The problem -
Word for word, restate the lines from the start of the data below through the line containing "GALV, LF, .1)".

Information shown -
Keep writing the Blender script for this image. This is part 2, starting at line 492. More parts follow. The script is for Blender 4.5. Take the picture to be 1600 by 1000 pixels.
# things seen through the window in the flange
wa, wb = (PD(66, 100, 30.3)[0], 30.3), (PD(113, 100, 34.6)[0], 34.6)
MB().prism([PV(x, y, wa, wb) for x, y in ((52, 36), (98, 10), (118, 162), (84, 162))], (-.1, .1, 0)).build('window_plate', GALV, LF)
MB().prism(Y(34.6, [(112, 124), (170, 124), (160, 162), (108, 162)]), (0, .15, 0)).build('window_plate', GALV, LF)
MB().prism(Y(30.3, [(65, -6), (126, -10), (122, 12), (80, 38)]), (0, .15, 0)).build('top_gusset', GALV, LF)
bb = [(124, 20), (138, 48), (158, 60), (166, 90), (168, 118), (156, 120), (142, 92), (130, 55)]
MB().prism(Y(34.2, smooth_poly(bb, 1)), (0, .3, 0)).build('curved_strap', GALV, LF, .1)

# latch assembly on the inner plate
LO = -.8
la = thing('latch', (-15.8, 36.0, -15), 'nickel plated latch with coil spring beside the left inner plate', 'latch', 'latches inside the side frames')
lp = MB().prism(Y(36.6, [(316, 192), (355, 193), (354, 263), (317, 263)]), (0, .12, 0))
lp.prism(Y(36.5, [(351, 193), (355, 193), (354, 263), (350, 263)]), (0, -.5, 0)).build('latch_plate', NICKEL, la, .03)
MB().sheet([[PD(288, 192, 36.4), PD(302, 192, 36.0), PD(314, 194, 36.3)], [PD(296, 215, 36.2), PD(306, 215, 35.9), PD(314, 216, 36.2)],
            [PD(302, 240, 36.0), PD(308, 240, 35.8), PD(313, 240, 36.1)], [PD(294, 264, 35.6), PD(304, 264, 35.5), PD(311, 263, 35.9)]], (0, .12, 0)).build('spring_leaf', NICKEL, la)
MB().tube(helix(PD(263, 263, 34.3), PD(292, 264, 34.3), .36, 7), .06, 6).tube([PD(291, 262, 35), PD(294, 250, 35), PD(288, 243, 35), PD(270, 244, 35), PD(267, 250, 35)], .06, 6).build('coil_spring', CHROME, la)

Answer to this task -
Keep writing the Blender script for this image. This is part 2, starting at line 492. More parts follow. The script is for Blender 4.5. Take the picture to be 1600 by 1000 pixels.
# things seen through the window in the flange
wa, wb = (PD(66, 100, 30.3)[0], 30.3), (PD(113, 100, 34.6)[0], 34.6)
MB().prism([PV(x, y, wa, wb) for x, y in ((52, 36), (98, 10), (118, 162), (84, 162))], (-.1, .1, 0)).build('window_plate', GALV, LF)
MB().prism(Y(34.6, [(112, 124), (170, 124), (160, 162), (108, 162)]), (0, .15, 0)).build('window_plate', GALV, LF)
MB().prism(Y(30.3, [(65, -6), (126, -10), (122, 12), (80, 38)]), (0, .15, 0)).build('top_gusset', GALV, LF)
bb = [(124, 20), (138, 48), (158, 60), (166, 90), (168, 118), (156, 120), (142, 92), (130, 55)]
MB().prism(Y(34.2, smooth_poly(bb, 1)), (0, .3, 0)).build('curved_strap', GALV, LF, .1)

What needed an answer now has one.